Sur TF1, il a fortement relativisé ces déclarations. « Je confirme, s’il y a eu dysfonctionnement, il y aura responsabilité », a-t-il dit, dans la perspective de la remise de rapports d’enquêtes administratives lundi prochain.

Il a cependant contesté tout problème budgétaire, évoquant de récentes augmentations de crédits budgétaires. « Ce n’est pas un problème d’effectifs », a-t-il estimé.

Le ministre de la Justice Michel Mercier est cependant prié d’ouvrir une concertation dès vendredi avec les magistrats.

Le président tient à l’introduction d’ici l’été de jurés populaires en correctionnelle, estimant que « la sanction judiciaire ne suscite pas la crainte suffisante pour les délinquants multirécidivistes ».

Il est question aussi de durcir la justice des mineurs, les tribunaux pour enfants n’étant pas adaptés selon lui.

Les premières réactions des syndicats de magistrats sont négatives. « Il nie les vrais problèmes, et il n’a pas compris à quoi était due la colère. Ce n’est pas acceptable », a dit à Reuters Virginie Valton, de l’Union syndicale des magistrats (USM, majoritaire).

Nouveaux propos contestés sur Meilhon

Le chef de l’Etat a par ailleurs de nouveau tenu des propos contestés par l’USM sur le suspect Tony Meilhon, sorti de prison en février 2010 après avoir purgé en intégralité et durant onze ans des peines pour plusieurs délits.

Il devait respecter une « mise à l’épreuve » mais ce suivi n’a pas été mis en oeuvre faute d’effectifs, comme pour plus de 800 autres détenus en Loire-Atlantique.

Sur TF1, Nicolas Sarkozy, qui avait déjà parlé de « présumé coupable », a évoqué « cette jeune Laëtitia violée par un récidiviste, assassinée par un récidiviste, découpée en morceaux par un récidiviste » avant d’ajouter : « si c’est bien lui ».

Or, Tony Meilhon, présumé innocent sur tous les faits, n’est pas mis en examen pour le viol de Laëtitia, souligne l’USM.

S’il était coupable, il ne serait pas un pervers sexuel récidiviste car il a été condamné pour des délits et un crime sur un co-détenu.

Nicolas Sarkozy a par ailleurs affirmé qu’il faisait l’objet de plaintes pour « tentative de meurtre et viol », alors que Tony Meilhon est visé par son ex-compagne pour des violences.

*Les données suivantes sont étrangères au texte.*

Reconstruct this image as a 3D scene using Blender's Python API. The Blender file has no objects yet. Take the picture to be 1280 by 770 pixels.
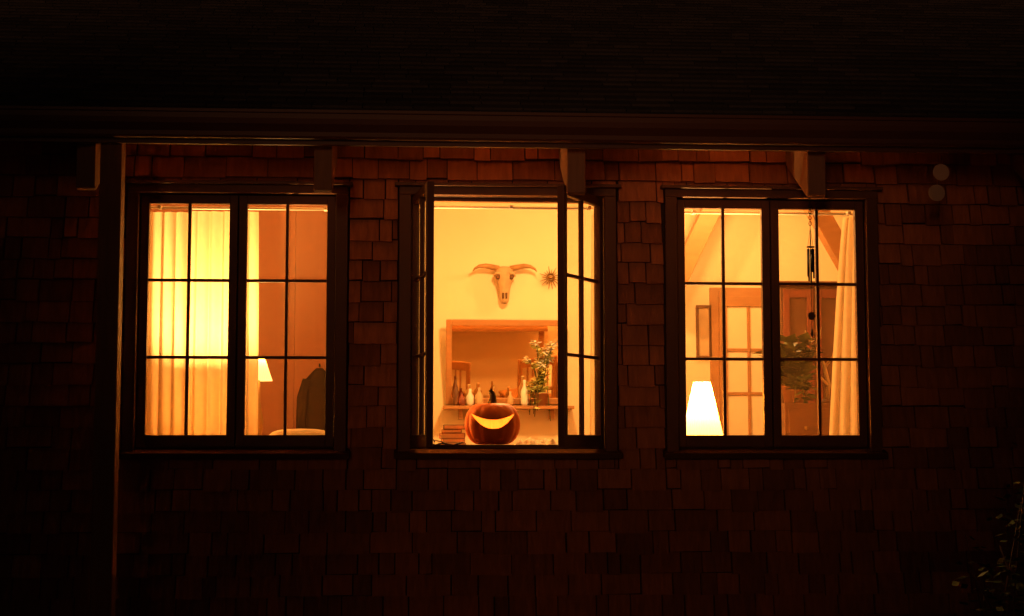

Il a dit qu’il n’avait pas été recherché, ce qui n’est pas établi.

Le président intervenait après une journée qui a vu quelques 5.000 personnes, dont beaucoup de magistrats en robe noire ou rouge, manifester à Nantes et près de 1.000 magistrats, agents de probation, fonctionnaires pénitentiaires, greffiers et policiers à Paris.

La Cour de cassation, plus haute juridiction du pays, a protesté dans un communiqué, une première.